Quand Denis Coderre a émis un commentaire sur les Jeux olympiques au début de la semaine, il ne pouvait sans doute pas s'imaginer que ses propos déclencheraient des réactions courroucées à Québec.

Commentant le refus du Comité olympique américain de s'associer à Québec pour la tenue de Jeux, il a dit : «Ils sont venus me voir pour me dire que ce serait intéressant d'avoir notre expertise. Mais je suis dans un autre domaine. Comme vous le savez, il y a la question du baseball éventuellement. Et je privilégie avoir des événements internationaux, mais pas nécessairement les Olympiques. Ça coûte cher.»
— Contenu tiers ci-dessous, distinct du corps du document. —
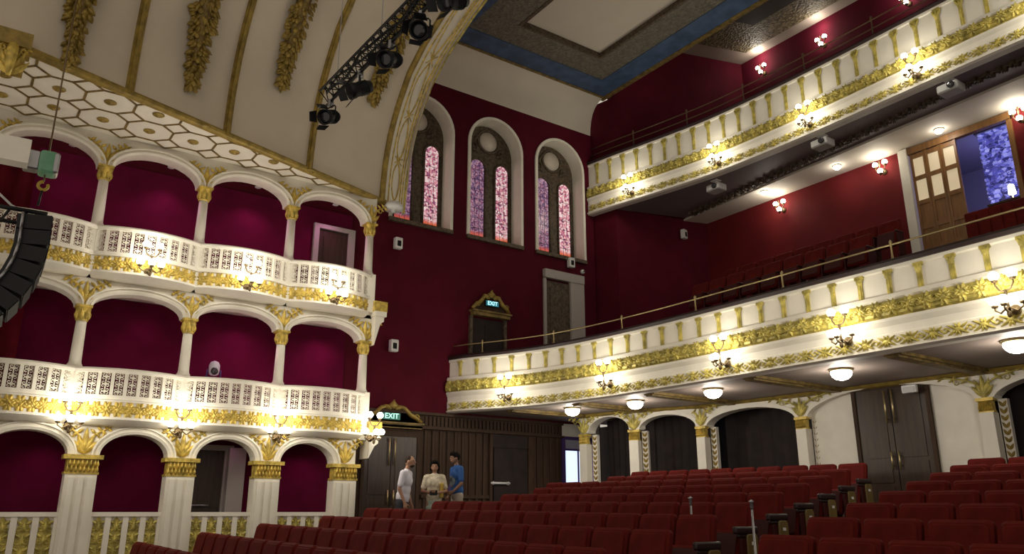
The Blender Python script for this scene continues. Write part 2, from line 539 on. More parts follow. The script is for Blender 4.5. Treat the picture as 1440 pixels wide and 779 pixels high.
# ================================================================== STRUCTURE
def make_shell():
    mb = MB()
    P = [(-17.2, -3), (0.5, -3), (3, 14.8), (-17.2, 14.8)]
    rows = []
    ny, nx = 18, 10
    for i in range(ny + 1):
        y = -3 + 17.8 * i / ny
        rows.append([(-17.2 + 20.2 * j / nx, y, zfloor(-17.2 + 20.2 * j / nx, y)) for j in range(nx + 1)])
    mb.grid(rows, False)
    o = mb.build('floor', 'floor'); structure(o)
    # side wall with three arched openings
    fr = Fr((WX, 0, 0), (0, 1, 0), (1, 0, 0))
    mb = MB(fr)
    mb.box((-4, -1.6, -.5), (14.35, 8.40, 0))
    WIN = [(7.90, 9.53), (10.10, 11.73), (12.30, 13.93)]
    edges = [-4] + [e for w in WIN for e in w] + [14.35]
    for i in range(0, len(edges), 2):
        mb.box((edges[i], 8.40, -.5), (edges[i + 1], 12.45, 0))
    for a, b in WIN:
        arch_wall(mb, a, b, 11.04, .82, 12.45, -.5, 0, 20)
    o = mb.build('wall_left', 'red_wall'); structure(o)
    # wall return facing the stage, and the splayed side wall of the circle and gallery
    mb = MB()
    mb.poly([(-16.8, 14.30, 3.9), (-15.55, 14.55, 3.9), (-15.55, 14.85, 3.9), (-16.8, 14.6, 3.9)], (0, 0, 9.5))
    mb.poly([(-15.55, 14.55, 3.9), (-14.79, 17.45, 3.9), (-15.1, 17.5, 3.9), (-15.85, 14.65, 3.9)], (0, 0, 5.95))
    mb.poly([(-15.55, 14.55, 9.85), (-14.20, 19.0, 9.85), (-14.5, 19.1, 9.85), (-15.85, 14.65, 9.85)], (0, 0, 5.6))
    o = mb.build('wall_left', 'red_wall'); structure(o)
    # rear walls: circle level and gallery level
    mb = MB()
    mb.box((-15.2, 17.45, 3.9), (-8.62, 17.75, 9.8))
    mb.box((-6.36, 17.45, 3.9), (3.3, 17.75, 9.8))
    o = mb.build('wall_rear', 'circle_red'); structure(o)
    mb = MB(); mb.box((-14.6, 19.0, 10.25), (3.3, 19.3, 15.5))
    o = mb.build('wall_rear', 'red_wall'); structure(o)
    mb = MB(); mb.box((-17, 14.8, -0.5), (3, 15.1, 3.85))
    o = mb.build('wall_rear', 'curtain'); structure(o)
    mb = MB(); mb.box((3.0, 8.5, -.5), (3.3, 19.3, 15.5))
    o = mb.build('wall_right', 'red_wall'); structure(o)
    # cove between wall and ceiling
    mb = MB()
    rows = []
    prof = [(WX + .0, 12.40), (WX + .02, 12.62), (WX + .06, 12.85), (WX + .14, 13.06), (WX + .26, 13.22), (WX + .42, 13.33), (WX + .62, 13.39)]
    for y in (7.6, 9.5, 11.5, 13.0, 14.32):
        rows.append([(x, y, z) for x, z in prof])
    mb.grid(rows)
    mb.box((WX - .4, 7.6, 12.40), (WX, 14.32, 12.46))
    o = mb.build('trim_1', 'ceiling_white'); structure(o, 'white cove between red window wall and blue ceiling border', 'cove')
    # main ceiling: white panel, ornament band, blue band, gold edge
    x0, x1, y0, y1, zc = -15.72, 3.0, 8.4, 14.45, 13.40
    def frame(name, m, a, b, z, t=.12):
        mb = MB()
        (ax0, ay0, ax1, ay1), (bx0, by0, bx1, by1) = a, b
        mb.box((ax0, ay0, z), (bx0, ay1, z + t)); mb.box((bx1, ay0, z), (ax1, ay1, z + t))
        mb.box((bx0, ay0, z), (bx1, by0, z + t)); mb.box((bx0, by1, z), (bx1, ay1, z + t))
        return mb.build(name, m, ceil)
    mb = MB(); mb.box((-17, 7.7, 13.55), (4, 14.5, 13.9))
    ceil = mb.build('ceiling', 'ceiling_white'); structure(ceil)
    R = [(x0 - .10, y0 - .5, 4, y1), (x0 + .10, y0, 4, y1 - .16), (x0 + .76, y0 + .75, 4, y1 - .80), (x0 + 1.55, y0 + 1.76, 4, y1 - 1.55), (x0 + 1.62, y0 + 1.85, 4, y1 - 1.62)]
    frame('gilded_edge', 'gold_dark', R[0], R[1], 13.38, .25)
    frame('blue_border', 'blue', R[1], R[2], 13.40, .2)
    frame('ornament_border', 'orn_band', R[2], R[3], 13.42, .2)
    frame('inner_moulding', 'tracery', R[3], R[4], 13.40, .2)
    # gallery ceiling
    mb = MB(); mb.box((-15.9, 14.5, 15.42), (4, 19.3, 15.6))
    gc = mb.build('ceiling', 'soffit'); structure(gc)
    mb = MB()
    mb.poly([(-14.95, 14.6, 15.40), (-13.65, 18.55, 15.40), (-12.55, 17.55, 15.40), (-13.45, 14.6, 15.40)], (0, 0, .05))
    mb.poly([(-13.65, 18.55, 15.40), (4, 18.55, 15.40), (4, 17.55, 15.40), (-12.55, 17.55, 15.40)], (0, 0, .05))
    o = mb.build('ornament_border', 'orn_dark', gc); fix_normals(o)
    mb = MB(); mb.poly([(-13.45, 14.6, 15.39), (-12.55, 17.55, 15.39), (4, 17.55, 15.39), (4, 14.6, 15.39)], (0, 0, .05))
    o = mb.build('dark_panel', 'ceiling_dark', gc); fix_normals(o)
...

Il parlait de Montréal, pas de Québec. Il évoquait ses préférences comme maire de Montréal sans critiquer l'idée de Jeux à Québec. Et quand il parlait de coûts, il énonçait une évidence, car les dépassements de budgets et le gigantisme des Jeux hantent le CIO.

Mais le maire de Québec, Régis Labeaume, s'est déchaîné : «Méchante fausse balle. J'ai dit à Denis que je trouvais cela cheap. Ça ne se faisait pas».

Qu'est-ce qui ne se fait pas ? Donner son opinion ? Évoquer la question des coûts ? «J'ai demandé à Denis, a-t-il ajouté, de faire attention parce que ça se pourrait qu'on commence à trouver qu'il y a des choses à Montréal qui coûtent cher.» Une petite menace en prime.

Pourquoi cette sortie véhémente ? En raison de la rivalité Montréal-Québec, qui s'exprime surtout à sens unique, très absente dans la métropole, omniprésente dans la capitale.

Denis Coderre n'a pas critiqué le projet très embryonnaire et hypothétique de Jeux à Québec. Mais il a commis une faute impardonnable, parce ses propos pouvaient donner l'impression que Montréal disait quoi faire à Québec. Pesez sur ce piton-là, et vous avez un réflexe automatique.

Cette même mécanique Montréal-Québec a sans doute joué dans l'autre événement qui nous est venu de Québec cette semaine, le tweet minable de l'animateur de radio Jeff Fillion sur le suicide du fils d'Alexandre Taillefer.

L'homme d'affaires montréalais était déjà une des têtes de Turc de l'animateur d'Énergie, sans doute parce qu'il incarne quelque chose de trop montréalais. Mais le congédiement de l'animateur par Bell, parce qu'il était allé trop loin, n'a pas été unanimement applaudi à Québec. Le lendemain, Le Journal de Québec a mis bien en vue sur sa page d'accueil un blogue intitulé «Salut, Jeff» qui, sans appuyer l'animateur, lui exprimait de la sympathie. Pour bien des gens, ce congédiement annoncé par Bell, propriétaire d'Énergie, est une décision prise à Montréal pour satisfaire les sensibilités montréalaises.

Il faut dire que l'existence de ce type de radio, dont Fillion était un symbole, qu'on décrit correctement comme de la radio-poubelle, est elle aussi une résultante de cette opposition entre Montréal et Québec. La capitale a largement été dépossédée de ses médias. La télévision se fait à Montréal. Le Journal de Québec est un sous-produit de celui de Montréal. Le Soleil, jusqu'à son acquisition récente par le Groupe Capitales Médias, faisait partie de Gesca. Ce qui reste spécifique à Québec, c'est la radio. Mais pourquoi a-t-elle pris la forme qu'on lui connaît ?

La caractéristique première de cette radio, c'est la colère. Des animateurs violents, enragés, indignés. Et s'ils règnent sur les ondes, s'ils sont si incontournables, c'est parce qu'il y a un public. À Montréal, cette radio ne fonctionne pas. Mais à Québec, elle nourrit et se nourrit de la colère d'une bonne partie de la population.

D'où vient cette colère ? En partie, du ressentiment envers Montréal, mais surtout, des divisions de classe, exprimées géographiquement par la Haute-Ville et la Basse-Ville. La coupure entre le secteur public et les autres. Environ 35 % des travailleurs de Québec sont payés par l'État, contre 24 % à Montréal. Les deux tiers des travailleurs ne sont donc pas dans le secteur public, ce qui peut expliquer le paradoxe qu'une ville de fonctionnaires soit aussi anti-gouvernement, à travers sa radio, mais aussi dans ses choix électoraux.

Cette colère, le maire Labeaume l'exprime dans son style et ses propos. Le sociologue de formation s'est en quelque sorte bâti un personnage, pour être à la fois capable de poursuivre l'oeuvre de Jean-Paul L'Allier tout en réussissant à plaire à la partie de la population qui se reconnaît dans cette radio. Ce qui explique ses coups de gueule, comme son inutile sortie contre le maire de Montréal.